I suspect Rowling/Galbraith might have a slightly unhealthy interest in secret societies. Previous novels in the Strike series have featured dark dealings in a religious cult and in the more shadowy parts of the online gaming community. (She also seems fascinated by the English upper classes and the clubs where they congregate). For The Hallmarked Man we’re in the company of the Freemasons. A mutilated corpse is found in the vault of a London antiques dealer that specializes in the sale of masonic silverware. Strike’s newest client, a well known chef working in a fancy members’ club, is convinced the body is that of her missing partner. As he starts to investigate the identity of the victim, Strike discovers quickly that it’s not quite as clear as his client thinks and that powerful interests don’t want him interfering.

Loyal readers of the series will recognize all of this. Whether they will welcome it, I’m less sure. For my own part, I started to lose interest half way through and I am finding the meandering, slow advancing, and intricate plots a little bit tiresome. Perhaps someone with influence could have a quiet word with the author and suggest she picks up the pace a little. The Strike franchise, entertaining and successful as it is, might lose even some of its most dedicated followers if she doesn’t.

This House of Grief

I read “true crime” books very rarely. In fact, I can only think of a few. Capote’s In Cold Blood, of course, and one or two others. My aversion to the genre is simple enough to explain. Many such books, at least in my experience, are badly written and are motivated by a ghoulish and sometimes prurient interest in the misfortune and misery of others. They are, more often than not, the literary equivalent of slowing down to watch a car accident.

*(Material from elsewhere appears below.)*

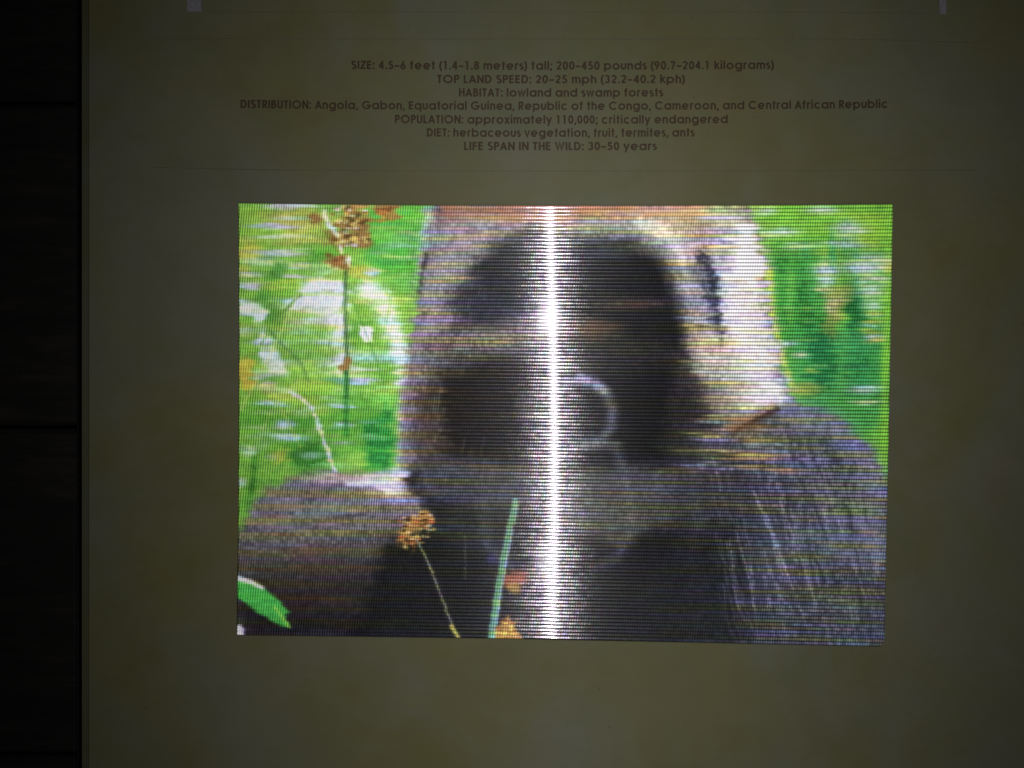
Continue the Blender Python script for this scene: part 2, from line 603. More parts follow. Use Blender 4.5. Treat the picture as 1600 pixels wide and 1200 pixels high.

This House of Grief is something very different. It is mostly an account of the trial of Robert Farquharson who stood accused of the murder of his three sons on Father’s Day, 2005. The crime and the trial captivated Australian society at the time, but I was entirely unaware of them, and of the book (first published in 2014), until I started to get interested in its author, Helen Garner. Garner recently won the Baillie Gifford prize for her diaries, How to end a Story, and it was those that led me to look at her earlier work. On a visit to The Brick Lane Bookshop in London, This House of Grief was displayed prominently and I snapped it up. I am glad I did.

I think the book has become a classic for several reasons. As an account of the drama that can unfold in a courtroom, it is hard to imagine anything better. Garner has a very sharp eye for the peculiarities of human behavior and the trials gave her a great opportunity to train it on the lawyers, spectators, and witnesses. It is also a deeply disturbing report of the depths of wickedness into which a person might descend. It is a story that could have been recounted in a sensational and vulgar way, but in Garner’s hands it is all done with such humanity. This House of Grief is a truly brilliant and compassionate piece of reporting. Garner’s award winning diaries are now top of my Christmas reading wish list.